Martin Murenbeeld, chief economist at Dundee Wealth, thinks the Fed will stick to its long-term rate forecast as he sees no big strength in the U.S. economy. "I don't see restrictive monetary policy," he says, speculating that the Fed could implement another quantitative easing program. "If there is an implosion in the banking sector in Europe, the Fed is going to put money into the system to make sure U.S. banks are secure." Murenbeeld also thinks the Fed might take additional steps to prop up the housing market especially if Washington follows suit.


Murenbeeld thinks gold could spike to $2,000 an ounce this year, but won't average that price as a stronger dollar could be a headwind if gold and the euro maintain their positive correlation. "On a day-to-day basis it appears what the euro does is what gold is going to do," he says, but "if you look at that correlation over the past couple of years it really breaks down." Murenbeeld says the longer term correlation between the two assets is actually zero. "Net net European problems will be positive for gold (even though) there could be shocks on the negative side."

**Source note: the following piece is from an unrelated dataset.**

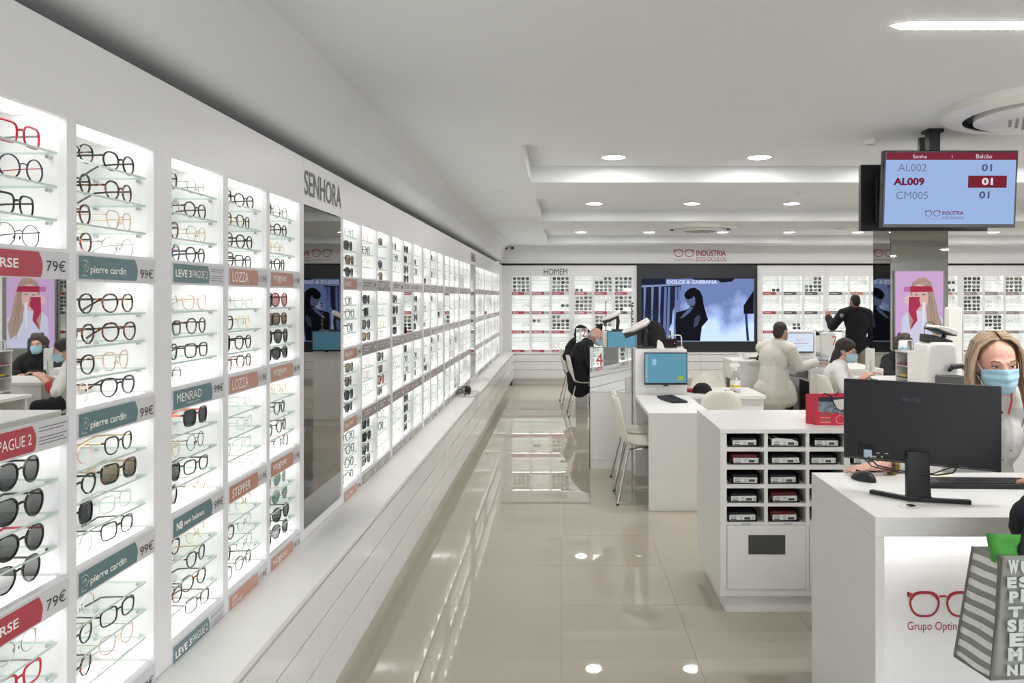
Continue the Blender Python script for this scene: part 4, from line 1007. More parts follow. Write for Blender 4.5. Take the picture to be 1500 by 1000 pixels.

Adding further pressure on the dollar Wednesday -- and helping gold -- was positive news out of Europe. Portugal raised 1.5 billion euros at lower yields. Although demand was somewhat tepid, the lower interest payments were a relief as the country's borrowing costs have been on the rise due to speculation that the country might need a second bailout. Germany also raised more than 4 billion euros over 10 years at an average yield of 1.82% lower than the previous auction. Demand, however, was a little light as well.


Gold had a big run in January and some experts are bracing for a possible profit-taking pullback. "Eight weeks up for gold is probably a stretch now and ripe for something to happen to induce some profit taking," says George Gero, senior vice president at RBC Capital Markets. "But the technical and fundamentals don't signal a reversal."


Gold mining stocks, including Barrick Gold (ABX) and Newmont Mining (NEM), were drifting lower Wednesday.